- _SHORT TASK_
Can you write out the whole listing exactly?

- _SOURCE DATA_
begin

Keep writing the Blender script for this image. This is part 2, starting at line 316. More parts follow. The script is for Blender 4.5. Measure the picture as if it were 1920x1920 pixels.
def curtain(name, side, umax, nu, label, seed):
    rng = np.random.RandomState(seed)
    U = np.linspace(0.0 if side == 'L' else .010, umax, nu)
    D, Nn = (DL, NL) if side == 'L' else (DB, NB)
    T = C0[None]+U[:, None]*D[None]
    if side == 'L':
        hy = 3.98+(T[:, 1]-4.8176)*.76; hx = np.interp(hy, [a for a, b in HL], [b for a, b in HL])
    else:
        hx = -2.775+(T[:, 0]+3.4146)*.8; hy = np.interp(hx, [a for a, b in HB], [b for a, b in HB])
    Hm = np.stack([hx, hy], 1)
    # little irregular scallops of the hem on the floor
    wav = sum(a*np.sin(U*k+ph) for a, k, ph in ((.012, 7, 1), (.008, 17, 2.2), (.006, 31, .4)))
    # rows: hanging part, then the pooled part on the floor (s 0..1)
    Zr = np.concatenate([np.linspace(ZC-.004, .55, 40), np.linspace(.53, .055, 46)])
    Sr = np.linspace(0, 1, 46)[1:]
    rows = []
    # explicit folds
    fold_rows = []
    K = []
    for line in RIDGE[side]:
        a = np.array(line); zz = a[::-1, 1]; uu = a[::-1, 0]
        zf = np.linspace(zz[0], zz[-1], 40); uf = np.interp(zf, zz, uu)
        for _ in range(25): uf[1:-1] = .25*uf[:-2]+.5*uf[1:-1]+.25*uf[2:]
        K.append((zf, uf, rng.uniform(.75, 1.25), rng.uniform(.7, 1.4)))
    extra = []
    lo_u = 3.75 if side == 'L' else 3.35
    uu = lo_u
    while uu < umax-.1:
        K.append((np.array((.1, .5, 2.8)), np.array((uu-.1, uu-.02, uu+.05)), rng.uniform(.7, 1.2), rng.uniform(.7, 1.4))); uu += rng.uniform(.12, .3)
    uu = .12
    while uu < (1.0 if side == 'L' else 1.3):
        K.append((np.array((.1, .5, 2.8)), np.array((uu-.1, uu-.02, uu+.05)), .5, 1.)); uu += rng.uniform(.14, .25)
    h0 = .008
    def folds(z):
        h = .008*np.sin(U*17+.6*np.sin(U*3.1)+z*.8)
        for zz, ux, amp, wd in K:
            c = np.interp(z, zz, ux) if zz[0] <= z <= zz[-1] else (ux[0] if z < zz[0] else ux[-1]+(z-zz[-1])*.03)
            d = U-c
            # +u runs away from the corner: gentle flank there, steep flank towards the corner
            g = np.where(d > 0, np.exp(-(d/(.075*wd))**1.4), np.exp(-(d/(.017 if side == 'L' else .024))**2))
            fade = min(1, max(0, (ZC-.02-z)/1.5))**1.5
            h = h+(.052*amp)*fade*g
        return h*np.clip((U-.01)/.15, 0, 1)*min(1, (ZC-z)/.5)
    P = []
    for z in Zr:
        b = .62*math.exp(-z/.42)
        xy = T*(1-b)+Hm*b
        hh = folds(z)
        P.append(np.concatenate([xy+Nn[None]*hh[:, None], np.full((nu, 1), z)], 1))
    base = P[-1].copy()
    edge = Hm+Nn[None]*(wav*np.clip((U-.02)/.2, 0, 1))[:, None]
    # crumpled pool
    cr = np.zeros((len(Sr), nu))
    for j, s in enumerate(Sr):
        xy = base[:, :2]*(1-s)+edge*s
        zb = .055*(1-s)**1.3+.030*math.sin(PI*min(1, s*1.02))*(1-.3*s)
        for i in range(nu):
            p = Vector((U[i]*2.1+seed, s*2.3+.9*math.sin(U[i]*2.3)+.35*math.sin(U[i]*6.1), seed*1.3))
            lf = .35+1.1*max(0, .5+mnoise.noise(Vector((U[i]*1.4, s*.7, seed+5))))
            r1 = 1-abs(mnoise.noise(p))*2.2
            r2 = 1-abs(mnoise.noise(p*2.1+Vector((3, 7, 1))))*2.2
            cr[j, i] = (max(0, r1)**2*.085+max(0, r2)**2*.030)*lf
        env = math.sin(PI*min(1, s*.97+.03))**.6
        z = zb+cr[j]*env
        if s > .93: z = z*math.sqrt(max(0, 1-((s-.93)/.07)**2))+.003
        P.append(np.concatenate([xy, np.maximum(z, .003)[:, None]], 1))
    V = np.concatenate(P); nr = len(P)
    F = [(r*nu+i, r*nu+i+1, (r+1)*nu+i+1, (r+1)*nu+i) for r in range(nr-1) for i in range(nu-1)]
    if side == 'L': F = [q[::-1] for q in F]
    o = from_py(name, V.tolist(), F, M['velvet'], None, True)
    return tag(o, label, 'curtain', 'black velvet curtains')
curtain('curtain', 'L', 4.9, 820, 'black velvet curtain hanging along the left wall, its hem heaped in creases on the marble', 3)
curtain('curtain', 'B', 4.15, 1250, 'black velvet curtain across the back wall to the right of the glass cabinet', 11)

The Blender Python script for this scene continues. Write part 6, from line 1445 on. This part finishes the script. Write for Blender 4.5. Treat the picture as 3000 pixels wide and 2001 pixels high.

end

- _SOLVED EXERCISE_
Keep writing the Blender script for this image. This is part 2, starting at line 316. More parts follow. The script is for Blender 4.5. Measure the picture as if it were 1920x1920 pixels.
def curtain(name, side, umax, nu, label, seed):
    rng = np.random.RandomState(seed)
    U = np.linspace(0.0 if side == 'L' else .010, umax, nu)
    D, Nn = (DL, NL) if side == 'L' else (DB, NB)
    T = C0[None]+U[:, None]*D[None]
    if side == 'L':
        hy = 3.98+(T[:, 1]-4.8176)*.76; hx = np.interp(hy, [a for a, b in HL], [b for a, b in HL])
    else:
        hx = -2.775+(T[:, 0]+3.4146)*.8; hy = np.interp(hx, [a for a, b in HB], [b for a, b in HB])
    Hm = np.stack([hx, hy], 1)
    # little irregular scallops of the hem on the floor
    wav = sum(a*np.sin(U*k+ph) for a, k, ph in ((.012, 7, 1), (.008, 17, 2.2), (.006, 31, .4)))
    # rows: hanging part, then the pooled part on the floor (s 0..1)
    Zr = np.concatenate([np.linspace(ZC-.004, .55, 40), np.linspace(.53, .055, 46)])
    Sr = np.linspace(0, 1, 46)[1:]
    rows = []
    # explicit folds
    fold_rows = []
    K = []
    for line in RIDGE[side]:
        a = np.array(line); zz = a[::-1, 1]; uu = a[::-1, 0]
        zf = np.linspace(zz[0], zz[-1], 40); uf = np.interp(zf, zz, uu)
        for _ in range(25): uf[1:-1] = .25*uf[:-2]+.5*uf[1:-1]+.25*uf[2:]
        K.append((zf, uf, rng.uniform(.75, 1.25), rng.uniform(.7, 1.4)))
    extra = []
    lo_u = 3.75 if side == 'L' else 3.35
    uu = lo_u
    while uu < umax-.1:
        K.append((np.array((.1, .5, 2.8)), np.array((uu-.1, uu-.02, uu+.05)), rng.uniform(.7, 1.2), rng.uniform(.7, 1.4))); uu += rng.uniform(.12, .3)
    uu = .12
    while uu < (1.0 if side == 'L' else 1.3):
        K.append((np.array((.1, .5, 2.8)), np.array((uu-.1, uu-.02, uu+.05)), .5, 1.)); uu += rng.uniform(.14, .25)
    h0 = .008
    def folds(z):
        h = .008*np.sin(U*17+.6*np.sin(U*3.1)+z*.8)
        for zz, ux, amp, wd in K:
            c = np.interp(z, zz, ux) if zz[0] <= z <= zz[-1] else (ux[0] if z < zz[0] else ux[-1]+(z-zz[-1])*.03)
            d = U-c
            # +u runs away from the corner: gentle flank there, steep flank towards the corner
            g = np.where(d > 0, np.exp(-(d/(.075*wd))**1.4), np.exp(-(d/(.017 if side == 'L' else .024))**2))
            fade = min(1, max(0, (ZC-.02-z)/1.5))**1.5
            h = h+(.052*amp)*fade*g
        return h*np.clip((U-.01)/.15, 0, 1)*min(1, (ZC-z)/.5)
    P = []
    for z in Zr:
        b = .62*math.exp(-z/.42)
        xy = T*(1-b)+Hm*b
        hh = folds(z)
        P.append(np.concatenate([xy+Nn[None]*hh[:, None], np.full((nu, 1), z)], 1))
    base = P[-1].copy()
    edge = Hm+Nn[None]*(wav*np.clip((U-.02)/.2, 0, 1))[:, None]
    # crumpled pool
    cr = np.zeros((len(Sr), nu))
    for j, s in enumerate(Sr):
        xy = base[:, :2]*(1-s)+edge*s
        zb = .055*(1-s)**1.3+.030*math.sin(PI*min(1, s*1.02))*(1-.3*s)
        for i in range(nu):
            p = Vector((U[i]*2.1+seed, s*2.3+.9*math.sin(U[i]*2.3)+.35*math.sin(U[i]*6.1), seed*1.3))
            lf = .35+1.1*max(0, .5+mnoise.noise(Vector((U[i]*1.4, s*.7, seed+5))))
            r1 = 1-abs(mnoise.noise(p))*2.2
            r2 = 1-abs(mnoise.noise(p*2.1+Vector((3, 7, 1))))*2.2
            cr[j, i] = (max(0, r1)**2*.085+max(0, r2)**2*.030)*lf
        env = math.sin(PI*min(1, s*.97+.03))**.6
        z = zb+cr[j]*env
        if s > .93: z = z*math.sqrt(max(0, 1-((s-.93)/.07)**2))+.003
        P.append(np.concatenate([xy, np.maximum(z, .003)[:, None]], 1))
    V = np.concatenate(P); nr = len(P)
    F = [(r*nu+i, r*nu+i+1, (r+1)*nu+i+1, (r+1)*nu+i) for r in range(nr-1) for i in range(nu-1)]
    if side == 'L': F = [q[::-1] for q in F]
    o = from_py(name, V.tolist(), F, M['velvet'], None, True)
    return tag(o, label, 'curtain', 'black velvet curtains')
curtain('curtain', 'L', 4.9, 820, 'black velvet curtain hanging along the left wall, its hem heaped in creases on the marble', 3)
curtain('curtain', 'B', 4.15, 1250, 'black velvet curtain across the back wall to the right of the glass cabinet', 11)

The Blender Python script for this scene continues. Write part 6, from line 1445 on. This part finishes the script. Write for Blender 4.5. Treat the picture as 3000 pixels wide and 2001 pixels high.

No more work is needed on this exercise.